* [Short task]:
Leave out any pictures and transcribe all other data below exactly.

START Dataset content

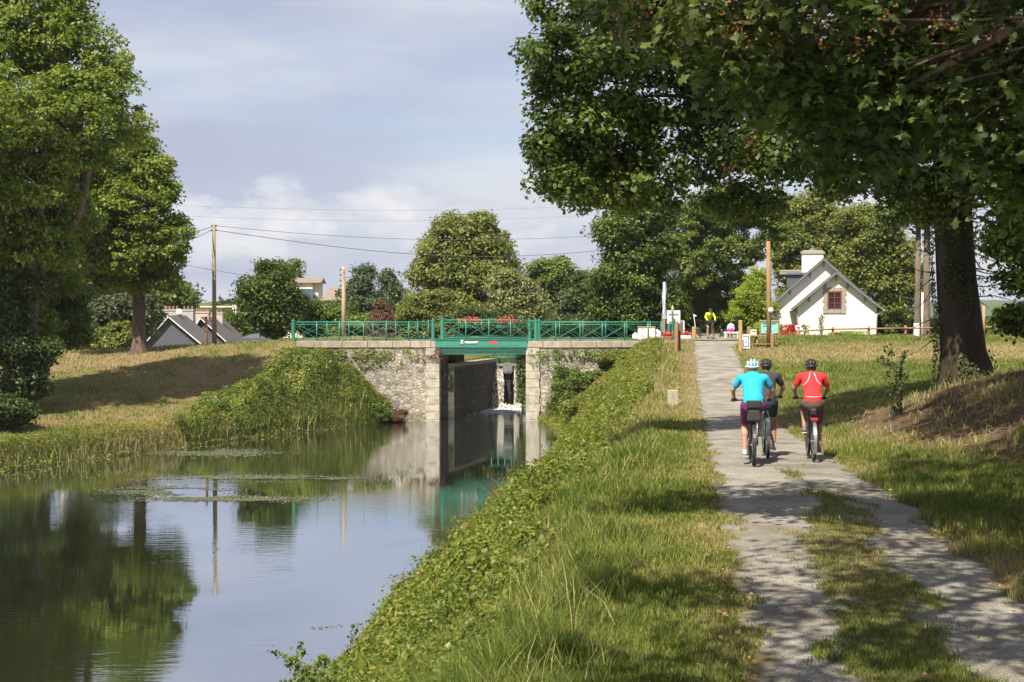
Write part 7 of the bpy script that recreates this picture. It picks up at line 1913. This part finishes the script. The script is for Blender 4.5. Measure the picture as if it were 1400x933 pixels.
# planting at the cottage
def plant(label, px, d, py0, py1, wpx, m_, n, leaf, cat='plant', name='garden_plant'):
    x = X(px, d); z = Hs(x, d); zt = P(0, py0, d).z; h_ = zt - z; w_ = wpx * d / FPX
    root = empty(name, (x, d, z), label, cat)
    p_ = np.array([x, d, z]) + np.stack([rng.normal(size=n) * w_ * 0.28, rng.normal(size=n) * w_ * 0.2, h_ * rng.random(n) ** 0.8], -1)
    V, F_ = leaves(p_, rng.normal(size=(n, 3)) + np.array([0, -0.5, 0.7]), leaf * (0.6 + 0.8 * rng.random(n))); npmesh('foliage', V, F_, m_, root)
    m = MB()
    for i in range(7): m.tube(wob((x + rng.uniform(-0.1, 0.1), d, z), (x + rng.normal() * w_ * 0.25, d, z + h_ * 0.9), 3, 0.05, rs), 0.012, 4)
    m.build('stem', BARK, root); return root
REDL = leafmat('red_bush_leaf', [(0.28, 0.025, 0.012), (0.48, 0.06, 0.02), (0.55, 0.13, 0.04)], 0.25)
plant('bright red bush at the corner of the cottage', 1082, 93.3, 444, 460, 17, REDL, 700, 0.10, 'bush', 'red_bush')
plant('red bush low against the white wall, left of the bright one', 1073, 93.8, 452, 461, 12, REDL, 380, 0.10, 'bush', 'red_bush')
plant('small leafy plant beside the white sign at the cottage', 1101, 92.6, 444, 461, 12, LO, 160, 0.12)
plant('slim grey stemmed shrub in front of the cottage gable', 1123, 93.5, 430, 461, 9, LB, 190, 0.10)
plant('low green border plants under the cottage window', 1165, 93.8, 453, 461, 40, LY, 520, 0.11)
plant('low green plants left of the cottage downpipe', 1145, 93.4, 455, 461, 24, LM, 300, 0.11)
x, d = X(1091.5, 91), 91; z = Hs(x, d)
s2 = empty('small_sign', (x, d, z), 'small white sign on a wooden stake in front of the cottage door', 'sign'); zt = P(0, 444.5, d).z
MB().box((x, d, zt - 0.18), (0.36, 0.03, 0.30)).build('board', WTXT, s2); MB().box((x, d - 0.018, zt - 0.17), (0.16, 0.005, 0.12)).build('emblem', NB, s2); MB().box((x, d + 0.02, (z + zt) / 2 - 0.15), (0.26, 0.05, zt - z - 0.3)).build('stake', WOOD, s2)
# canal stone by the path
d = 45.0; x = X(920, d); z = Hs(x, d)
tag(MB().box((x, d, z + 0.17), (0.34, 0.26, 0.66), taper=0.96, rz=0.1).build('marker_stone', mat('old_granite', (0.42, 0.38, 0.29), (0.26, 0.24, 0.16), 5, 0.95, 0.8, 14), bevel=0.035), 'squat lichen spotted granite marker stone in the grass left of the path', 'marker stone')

END Dataset content

* [Task answer]:
Write part 7 of the bpy script that recreates this picture. It picks up at line 1913. This part finishes the script. The script is for Blender 4.5. Measure the picture as if it were 1400x933 pixels.
# planting at the cottage
def plant(label, px, d, py0, py1, wpx, m_, n, leaf, cat='plant', name='garden_plant'):
    x = X(px, d); z = Hs(x, d); zt = P(0, py0, d).z; h_ = zt - z; w_ = wpx * d / FPX
    root = empty(name, (x, d, z), label, cat)
    p_ = np.array([x, d, z]) + np.stack([rng.normal(size=n) * w_ * 0.28, rng.normal(size=n) * w_ * 0.2, h_ * rng.random(n) ** 0.8], -1)
    V, F_ = leaves(p_, rng.normal(size=(n, 3)) + np.array([0, -0.5, 0.7]), leaf * (0.6 + 0.8 * rng.random(n))); npmesh('foliage', V, F_, m_, root)
    m = MB()
    for i in range(7): m.tube(wob((x + rng.uniform(-0.1, 0.1), d, z), (x + rng.normal() * w_ * 0.25, d, z + h_ * 0.9), 3, 0.05, rs), 0.012, 4)
    m.build('stem', BARK, root); return root
REDL = leafmat('red_bush_leaf', [(0.28, 0.025, 0.012), (0.48, 0.06, 0.02), (0.55, 0.13, 0.04)], 0.25)
plant('bright red bush at the corner of the cottage', 1082, 93.3, 444, 460, 17, REDL, 700, 0.10, 'bush', 'red_bush')
plant('red bush low against the white wall, left of the bright one', 1073, 93.8, 452, 461, 12, REDL, 380, 0.10, 'bush', 'red_bush')
plant('small leafy plant beside the white sign at the cottage', 1101, 92.6, 444, 461, 12, LO, 160, 0.12)
plant('slim grey stemmed shrub in front of the cottage gable', 1123, 93.5, 430, 461, 9, LB, 190, 0.10)
plant('low green border plants under the cottage window', 1165, 93.8, 453, 461, 40, LY, 520, 0.11)
plant('low green plants left of the cottage downpipe', 1145, 93.4, 455, 461, 24, LM, 300, 0.11)
x, d = X(1091.5, 91), 91; z = Hs(x, d)
s2 = empty('small_sign', (x, d, z), 'small white sign on a wooden stake in front of the cottage door', 'sign'); zt = P(0, 444.5, d).z
MB().box((x, d, zt - 0.18), (0.36, 0.03, 0.30)).build('board', WTXT, s2); MB().box((x, d - 0.018, zt - 0.17), (0.16, 0.005, 0.12)).build('emblem', NB, s2); MB().box((x, d + 0.02, (z + zt) / 2 - 0.15), (0.26, 0.05, zt - z - 0.3)).build('stake', WOOD, s2)
# canal stone by the path
d = 45.0; x = X(920, d); z = Hs(x, d)
tag(MB().box((x, d, z + 0.17), (0.34, 0.26, 0.66), taper=0.96, rz=0.1).build('marker_stone', mat('old_granite', (0.42, 0.38, 0.29), (0.26, 0.24, 0.16), 5, 0.95, 0.8, 14), bevel=0.035), 'squat lichen spotted granite marker stone in the grass left of the path', 'marker stone')